A federal judge ruled Wednesday that the "Safe Space" program at Georgia Institute of Technology discriminated against students' religious views.

Parts of the group's manual hinted that biblical passages about homosexuality had been taken out of context and that the practice was not immoral.

"A public university should not be openly disparaging the beliefs of students who hold to a biblical view of homosexual behavior while endorsing other views," Alliance Defense Fund Senior Counsel Nate Kellum said. "The program openly ridiculed the faith of many students while declaring that people in other religious groups have the 'correct' beliefs."

ADF attorneys sued on behalf of Orit Sklar and Ruth Malhotrahe in March 2006, after the students claimed Georgia Tech's policies downed the views of Christian conservatives in an effort to protect the campus from intolerance.

A judge ruled in the first part of the case, agreeing that the school's "speech code" was vague and unconstitutional.

As a result, Tech took out parts of its policy that prohibits students from any attempt to "injure, harm" or "malign" a person because of "race, religious belief, color, sexual/affectational orientation, national origin, disability, age or gender."

Last week's ruling closed the case after U.S. District Judge J. Owen Forrester ordered religious information be removed from the Safe Space manual because it "violated the Establishment Clause by favoring one religion over another" in a state-associated program.

Forrester denied the students' request for damages.

Georgia Tech officials said they do not plan to appeal the decision and that the school had already taken proper steps to satisfy the judge's ruling.
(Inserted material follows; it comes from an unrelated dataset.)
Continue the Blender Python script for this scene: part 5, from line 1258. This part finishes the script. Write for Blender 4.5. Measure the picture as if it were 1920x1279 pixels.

"Georgia Tech will not be required to take any actions as the result of today's court ruling," Georgia Tech spokesman James Fetig said in a statement. "As a result of today's ruling and the settlement of an earlier housing policy contention, Georgia Tech practices are exactly the same as before the suit was filed."

Safe Space serves as a resource for gay and lesbian students, and is open to all students, faculty and staff.